How you suffered, how you suffered! [Observe the by now familiar repetition!] My poor one. I alone know about it. Look, you have white threads in your hair and this permanent line near your lips...And then:
Yes, threads, threads, the head being covered with snow in front of my eyes… Ah my head, my so much-suffering head... Look at your eyes! There is a desert in them… and your shoulders, shoulders under a burden… Margarita was shaking as she was crying.”

Can a person be recognized from this description? No way! But a poet can be recognized here! Especially when the poet is unmistakably Blok.
Describing his women he is all too frequently fixated on their shoulders. And also their hair, flowing onto those shoulders like feathers.
Having discovered that Bulgakov has master’s prototype in the person of the great Russian mystical poet A. Blok, I am making an effort in my chapter Strangers in the Night to prove this thought through the poetry of Blok himself. And also to demonstrate once again the genius of M. A. Bulgakov, who has included one more extraordinary Russian poet into his work.

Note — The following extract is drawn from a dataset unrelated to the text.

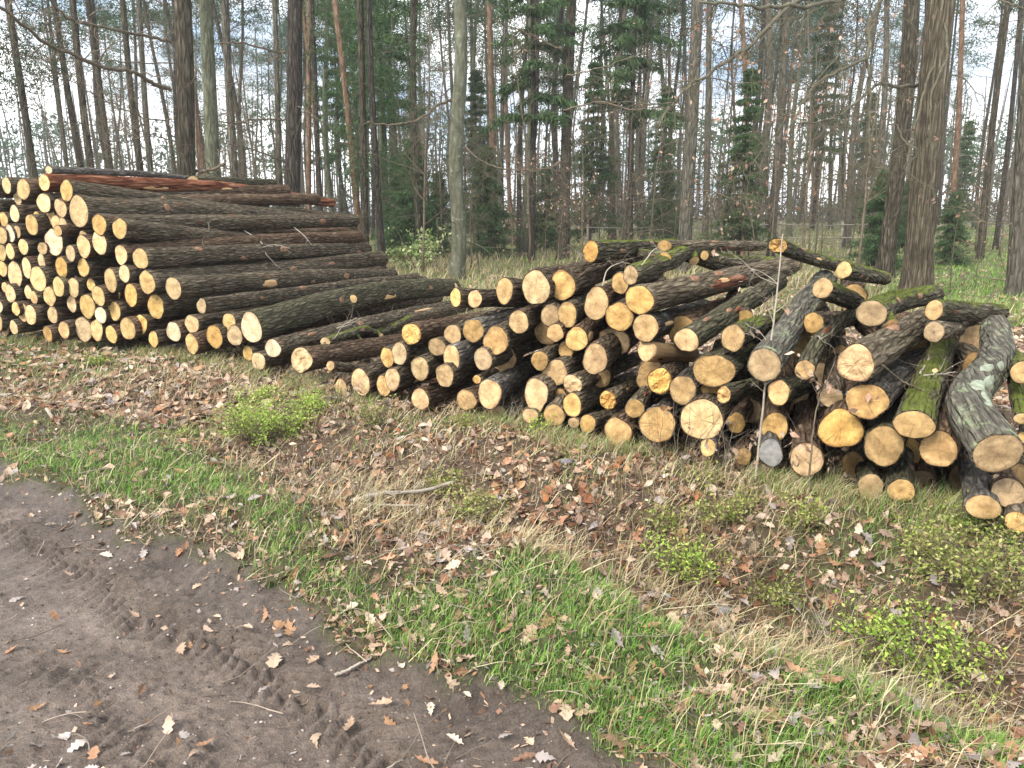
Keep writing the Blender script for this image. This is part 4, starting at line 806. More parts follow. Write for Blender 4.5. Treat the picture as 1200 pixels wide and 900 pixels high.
# ---- named trees, read left to right
S_ = [
 ('pine_tree', 'leftmost leaning pine trunk with needle tufts, behind the left stack', 'tree', (40, 210), (10, 0), 26, 9.5, 't_brown'),
 ('pine_tree', 'leaning slim trunk, second from the left behind the left stack', 'tree', (98, 205), (66, 0), 27, 8.5, 't_brown'),
 ('pine_tree', 'leaning slim trunk, third from the left behind the left stack', 'tree', (108, 205), (82, 0), 25, 9, 't_brown'),
 ('pine_tree', 'leaning slim trunk, fourth from the left behind the left stack', 'tree', (129, 203), (103, 0), 25, 8.5, 't_brown'),
 ('pine_tree', 'brown trunk left of the thick dark conifer behind the left stack', 'tree', (168, 210), (145, 0), 24, 8, 't_brown'),
 ('pine_tree', 'grey trunk nearest left of the thick dark conifer behind the left stack', 'tree', (180, 210), (166, 0), 28, 8, 't_grey'),
 ('conifer_tree', 'thickest dark trunk rising behind the left stack, with long dead boughs', 'tree', (213, 210), (204, 0), 15, 22, 't_brown'),
 ('conifer_tree', 'mossy green-grey trunk just right of the thickest dark trunk', 'tree', (252, 208), (243, 0), 18, 17, 't_green'),
 ('conifer_tree', 'medium grey trunk between the mossy trunk and the dark straight trunk', 'tree', (277, 208), (268, 0), 22, 10.5, 't_grey'),
 ('conifer_tree', 'dark straight trunk standing by the right end of the left stack', 'tree', (341, 225), (345, 0), 19, 21, 't_dark'),
 ('pine_tree', 'slender trunk close to the left of the dark straight trunk', 'tree', (326, 210), (322, 0), 24, 8, 't_grey'),
 ('pine_tree', 'slender pinkish trunk just right of the dark straight trunk', 'tree', (361, 225), (360, 0), 30, 7, 't_red'),
 ('pine_tree', 'thin dark trunk right of the slender pinkish one', 'tree', (374, 228), (366, 0), 28, 7, 't_dark'),
 ('pine_tree', 'reddish pine trunk just right of the left stack', 'tree', (422, 285), (400, 40), 24, 8.5, 't_red'),
 ('conifer_tree', 'grey-brown trunk beside the reddish pine right of the left stack', 'tree', (428, 288), (421, 0), 22, 9.5, 't_brown'),
 ('spruce_tree', 'drooping-boughed spruce trunk left of the pale smooth tree', 'tree', (448, 290), (438, 0), 22, 9, 't_dark'),
 ('pine_tree', 'brown trunk rising behind the small dark spruces, left of the pale smooth tree', 'tree', (490, 190), (486, 0), 26, 8.5, 't_brown'),
 ('beech_tree', 'pale grey-green smooth wavy trunk standing between the two heaps', 'tree', (535, 326), (540, 0), None, 17, 't_beech'),
 ('pine_tree', 'orange-red pine trunk right of the pale smooth tree', 'tree', (577, 200), (575, 0), 32, 8.5, 't_red'),
 ('conifer_tree', 'greenish straight trunk midway between pale smooth tree and brown trunk', 'tree', (613, 300), (622, 0), None, 11.5, 't_green'),
 ('oak_tree', 'dark brown knobbly trunk behind the left of the right heap', 'tree', (660, 305), (668, 0), None, 15, 't_brown'),
 ('conifer_tree', 'grey-brown trunk behind the heap, right of the dark brown knobbly one', 'tree', (717, 285), (728, 0), None, 9.5, 't_brown'),
 ('conifer_tree', 'broad grey trunk rising behind the middle of the right heap', 'tree', (802, 285), (816, 0), 21, 15.5, 't_grey'),
 ('pine_tree', 'slim grey trunk just right of the broad grey trunk', 'tree', (826, 285), (832, 0), 27, 8, 't_grey'),
 ('pine_tree', 'slim trunk left of the hanging oak boughs, behind the heap', 'tree', (868, 270), (861, 0), 28, 7, 't_red'),
 ('pine_tree', 'medium grey trunk seen through the hanging oak boughs', 'tree', (905, 275), (925, 0), 24, 10, 't_grey'),
 ('pine_tree', 'leaning thin trunk left of the big oak, seen through twigs', 'tree', (1022, 230), (1042, 0), 26, 8, 't_grey'),
 ('pine_tree', 'slim reddish trunk right of the big oak', 'tree', (1114, 240), (1125, 30), 28, 7, 't_red'),
 ('pine_tree', 'leaning trunk between the big oak and the right edge trunk', 'tree', (1152, 272), (1182, 20), 26, 9, 't_brown'),
 ('pine_tree', 'slim dark trunk just left of the right edge trunk', 'tree', (1168, 272), (1190, 60), 30, 6, 't_dark'),
 ('conifer_tree', 'dark grey leaning trunk standing at the photo\'s right edge', 'tree', (1189, 345), (1203, 110), None, 18, 't_grey'),
 ('pine_tree', 'tall far trunk half behind the right shoulder of the pale smooth tree', 'tree', (590, 290), (598, 0), 36, 5, 't_grey'),
]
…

I think that the reader must be interested to follow my progress, as my discoveries do not end, but are only beginning with the subsequent chapters.
As I already wrote, I am by no means saying farewell to this remarkable poet. He will reappear – alongside other outstanding representatives of the great Russian culture – in my future chapters.
Regarding A. Blok, we can well say in Sergei Yesenin’s words, said by him about A S. Pushkin: “he who became Russia’s destiny.” Being German on his father’s side, Blok preferred to see himself as a Russian, just like it was with N. V. Gogol, with his Polish paternal roots.